The photographer and painter/textile designer suggested we follow a ritual. We wrote things to leave behind in 2008 on slips of paper. Then we wrote things to embrace on 2009. We read what we wrote aloud, then burned the 2008 papers in the fireplace. It was a little humiliating to read the papers aloud, but gratifying to note that we had met some of our goals (i.e. reaching out to new people) in the gathering.

After several attempts and a consultation with the internet, I made an origami boat. It was labeled 2009. All of us placed our 2009 papers in the boat and dribbled champagne on it.

After bundling up, we walked to the Ferry Landing and released the boat into the cold waters. The wind swept a couple of the papers back up to the pier. We chased them down and threw them back into the water. I am convinced it was my paper that flew up three times before hitting the water.

Our hosts headed to the party. I was not able to get a ticket at the door, so I accompanied the photographer to Jivamukti. The painter/textile designer went off to meet other friends.

Jivamukti was hosting a silent meditation party. I have done yoga one on one with friends who were going through teacher training, but have only attended two yoga classes. It was my first time at this venue.

We took off our shoes and entered a softly lit room. Many people were sitting or lying on the floor. It was warm.

I put my large scarf on the floor and stretched out on my back. It was only about 10:30pm, but I felt tired and almost fell asleep. All of the things I worried about earlier in the evening - wardrobe, wine, lateness - seemed stupid.

At 11:50 a person came in with a sign encouraging us to go to the big room. I got up and followed the others out of the room. I noticed a man in a business suit on one mat. He looked like a Wall Street employee.

The big room was crowded. I found a spot and sat down in the back. There were two candlelit alters at the front of the room. At midnight, people began chanting om.

It seemed simultaneously odd and familiar to chant om. I spent January 2008 in India to celebrate a milestone birthday and to meet a personal goal. In fact, I arrived in Delhi on New Year's Eve. It was a wonderful trip, and I am very eager to go back. This was a nice way of completing the arc of the year by returning to India via New York.

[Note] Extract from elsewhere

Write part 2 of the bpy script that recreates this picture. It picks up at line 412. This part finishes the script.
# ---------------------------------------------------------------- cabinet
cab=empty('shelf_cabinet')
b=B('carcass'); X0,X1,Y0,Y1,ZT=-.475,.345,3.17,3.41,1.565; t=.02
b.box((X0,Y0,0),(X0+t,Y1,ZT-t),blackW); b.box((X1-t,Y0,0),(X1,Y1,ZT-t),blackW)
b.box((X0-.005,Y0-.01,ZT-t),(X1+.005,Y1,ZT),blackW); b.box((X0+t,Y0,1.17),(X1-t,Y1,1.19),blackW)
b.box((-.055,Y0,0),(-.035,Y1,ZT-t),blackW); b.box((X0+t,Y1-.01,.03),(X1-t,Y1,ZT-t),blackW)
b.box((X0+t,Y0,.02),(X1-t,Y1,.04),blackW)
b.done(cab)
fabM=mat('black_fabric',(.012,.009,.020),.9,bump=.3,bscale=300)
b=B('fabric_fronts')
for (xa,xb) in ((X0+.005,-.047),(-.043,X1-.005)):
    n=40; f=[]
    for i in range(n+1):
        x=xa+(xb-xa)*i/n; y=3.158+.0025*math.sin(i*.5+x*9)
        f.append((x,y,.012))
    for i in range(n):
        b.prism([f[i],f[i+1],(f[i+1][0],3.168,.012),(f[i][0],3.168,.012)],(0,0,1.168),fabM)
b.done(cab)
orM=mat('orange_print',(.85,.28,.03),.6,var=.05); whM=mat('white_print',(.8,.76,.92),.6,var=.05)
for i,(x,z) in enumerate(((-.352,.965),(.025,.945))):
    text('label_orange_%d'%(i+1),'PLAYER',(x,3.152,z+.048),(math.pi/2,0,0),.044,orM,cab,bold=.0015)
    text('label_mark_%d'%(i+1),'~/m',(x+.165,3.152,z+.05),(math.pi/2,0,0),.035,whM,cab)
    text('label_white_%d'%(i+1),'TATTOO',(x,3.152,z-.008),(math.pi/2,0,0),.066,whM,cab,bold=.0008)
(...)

We continued chanting until two people at the alter began talking. They gave a couple of short inspirational speeches.

As I chanted, listened, and yawned (from sleepiness not boredom), I pondered the difference between this method of embracing the new year and the more typical drinking and noise making. It surprised me that the boisterous celebration outside could not be heard within the room.

In the Hindu temples I visited in India, ringing bells or gongs dispel negativity. 2008 was a very negative year for me and many other people, and I wished I could ring a bell in addition to chanting.

But it is a goal to try new ways of doing things. Perhaps chanting om is a better way of establishing an auspicious year. It is about embracing the good rather than rejecting the negative. Perhaps this sets a better tone.

I intended to take a subway home. It was freezing outside and many drunk people were stumbling around. But by the time I reached the subway that would deposit me near home, I decided it was silly to just not walk the rest of the way.

As I bounded the three flights of stairs to my apartment, it struck me that I felt festive. This was a pleasant surprise to myself.